Quant aux “facultés créatrices” (spécifiques à ces abstractions devenues “autonomes”) j’ai la sottise de ne pas les voir...Je connais plus ou moins bien les facultés créatrices des hommes, mais celles d’une “chose abstraite”, facultés indépendantes de la volonté des hommes, non.


(En libéralisme)“La société est sommée de ne pas imposer d'autres références. Et, ce faisant, elle perd toute maîtrise sur son propre devenir. Elle n'a plus de choix. Le sentiment d'incapacité à influer sur le cours des choses s'empare de chacun. Nous avons la sensation d'être emportés par des forces obscures qui nous dépassent. Nous sommes définitivement soumis. L'idéal émancipateur a fait long feu.”

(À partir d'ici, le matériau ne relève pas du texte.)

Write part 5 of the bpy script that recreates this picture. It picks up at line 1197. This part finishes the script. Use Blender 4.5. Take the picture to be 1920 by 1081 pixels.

Decidemment, Mr Roger Lesgards  tient beaucoup à cette préeminence de “la société” (conçue explicitement comme un truc indépendant des individus qui la composent). J’ai déjà exposé mon objection à celà.

Par ailleurs, les sentiments de Mr Roger Lesgards me surprennent un peu. Quand je suis libre de décider, moi, de mon sort, je n’ai aucun “sentiment d’incapacité”, ni de “sensation d’être emporté par des forces obscures...”. J’eprouve toutes ces choses-là…justement lorsqu’une autorité extérieure (appellée Etat, Société, Syndicat, etc.) acqiert le droit de m’imposer des choix moraux, des idéaux, etc. Autrement dit, je me sens “maître de mon destin” quand…c’est moi qui en décide, et je me sens “dirigé” lorsque...je suis dirigé. C’est peut-être simplet mais c’est comme ça.
Il faudrait que Mr Roger Lesgards m’explique par quelle subtilité intellectuelle pour lui c’est l’inverse.

En fait, il existe une seule “position sociale” à partir de laquelle les propos de Mr Roger Lesgards sont cohérents: celle de “dirigeant”, de “décideur du bien des autres”. Dans cette hypothèse, oui:
- on a (au singulier) un réelle capacité d’influer sur “le cours des choses”.
- on n’a aucune sensation d’être emporté par “les forces obscures”, puisque justement, on en est le maître (toute similitude avec “La Guerre des Etoiles” est, bien sûr, un pur hasard...)
A remarquer d’ailleurs que le souçi de Mr Roger Lesgards n’est pas son destin à lui (quel admirable abandon de soi!). Non! Lui, il voit grand ! Son problème, c’est “d’influer sur le cours des choses”!
L’expérience prouve que c’est là le voeu le plus ardent de tous les “fous” et “illuminés” de toutes sortes.
 
Le dernier “chapitre” ou l’on nous explique qu’il ne faut pas se laisser aller au dialogue avec le libéralisme ( dialogue qui serait un piège...) mais qu’il faut être “radical”... ça se passe de commentaires. De toute évidence, Mr Roger Lesgards et moi avons appris “la liberté” et “la démocratie” à des écoles fort différentes....(accesoirement, je crains le pire, si jamais on confie à Mr Roger Lesgards un rôle “dirigeant”...)

J’ai essayé de repondre aux quelques idées que j’ai cru déceler dans l’article de Mr Roger Lesgards. Beaucoup d’autres passages sont, à mes yeux, du verbiage: propos - enflamés certes - mais vides de sens.

Si, toutefois, un lecteur attentif ( vue la longueur des textes, y en aura-t-il ?) trouvera que j’ai omis de répondre à des passages importants, merci de me le signaler.